Roma – “Noi, tutti insieme, possiamo tenere viva l’Ue aspettando tempi migliori ed europeisti migliori di noi, ma obbiettivi più precisi li dobbiamo lasciare all’integrazione differenziata, altrimenti possiamo solo paralizzarci gli uni gli altri”. È la riflessione che il giudice costituzionale Giuliano Amato consegna alla platea invitata ieri dall’Istituto affari internazionali, insieme con la fondazione Friedrich-Ebert e il centro Villa Vigoni, per riflettere sul futuro dell’Unione europea a un anno dal 60° anniversario dei Trattati di Roma. Un’iniziativa organizzata vicino Piazza di Spagna, a Roma, ma che “la prossima volta dovrebbe tenersi a Tor Bella Monaca, in periferia, dove non siamo ‘fra di noi’ ma tra i cittadini”, indica l’ambasciatore Michele Valensise, presidente di Villa Vigoni. Proposta raccolta dall’altra organizzatrice, la direttrice dello Iai Nathalie Tocci, condividendo l’obiettivo di portare la riflessione sull’Europa da costruire nei luoghi dove è più alto il senso di scetticismo e disillusione.
Stimolato dalle domande del direttore di Eunews Lorenzo Robustelli, Amato porta qualche esempio a supporto della propria tesi. Il primo riguarda la governance dell’Eurozona.
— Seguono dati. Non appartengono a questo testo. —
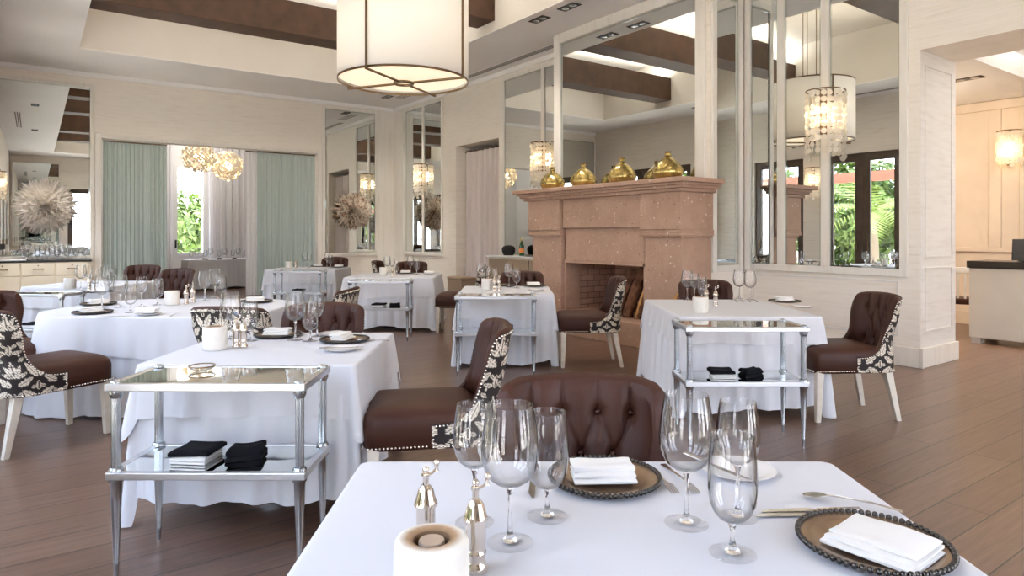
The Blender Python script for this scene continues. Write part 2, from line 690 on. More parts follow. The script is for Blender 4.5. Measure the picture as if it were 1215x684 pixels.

Ripensiamola “sganciandola dal resto e uscendo dall’equivoco, indotto dai britannici, che le questioni dell’area euro devono essere discusse da tutti perché riguardano tutti”. Anche perché, aggiunge Amato, quello a 27 – o a 28 finché non uscirà il Regno unito – “è un forum più capace di riflettere le divergenze che di realizzare le convergenze”. È “pragmatismo”, secondo l’ex presidente del Consiglio che non vede di buon occhio neppure l’ampia partecipazione alla cooperazione strutturata permanente (Pesco) sulla difesa europea. “Ha senso una Pesco a 26?” si domanda. No, “è priva di senso”, liquida senza appello. Se poi si guarda alle cifre del Fondo europeo per la difesa promosso dalla Commissione Ue, dice, “si tratta di noccioline rispetto a quanto spendono gli stati membri”.
L’ex premier si dice “perplesso” sulle capacità di avanzamento degli Stati membri verso una maggiore integrazione. Un altro sintomo è dato dalle “questioni economico sociali: siamo al punto che non le si può neppure mettere all’ordine del giorno del Consiglio perché ci sono paesi nordici che non sono disposti neppure a parlarne”.
Proprio questo aspetto è uno dei punti più critici attorno ai quali si rischia di dare ulteriore elemento agli euroscettici. Lo indicano chiaramente l’ex senatore Paolo Guerrieri, economista, e Andreas Botsch, della confederazione dei sindacati tedeschi Dgb. Il sindacalista constata che oggi “le libertà del mercato unico hanno più valore dei diritti sociali dei lavoratori, per questo i lavoratori si sono rivolti alle forze populiste: vedono una concorrenza transfrontaliera (sulle politiche sociali e fiscali, ndr) che mette in pericolo le loro vite. Per questo non è possibile un’Europa comune se l’agenda sociale resta indietro”, ammonisce.
Guerrieri concorda, e a sua volta mette in guardia dal lasciare senza risorse il Pilastro sociale europeo. “La prospettiva è disastrosa”, dice, perché “si parla di misure a costo zero”. Se sarà così vorrà dire che si è generata “l’ennesima illusione” per i cittadini, i quali perderanno ulteriormente la loro fiducia nell’Ue. E a fare da contraltare al “populismo” che nei paesi del Sud si alimenta di queste speranze di solidarietà tradite, c’è un altro, che sta montando nei paesi nordici e che si “manifesta accusando l’Europa di troppa solidarietà”. Il riferimento di Guerrieri è al documento sottoscritto da Olanda, Svezia, Danimarca, Finlandia, Irlanda e le tre Repubbliche baltiche, Estonia, Lettonia e Lituania, in cui sostanzialmente si dice no all’Unione dei trasferimenti, no al bilancio comune dell’Eurozona e a un ministro delle Finanze europeo, pretendendo il rispetto inflessibile del Fiscal compact” e dei vincoli di bilancio. Anche questo un sintomo che l’integrazione europea, per procedere nell’immediato, potrà seguire solo percorsi differenziati.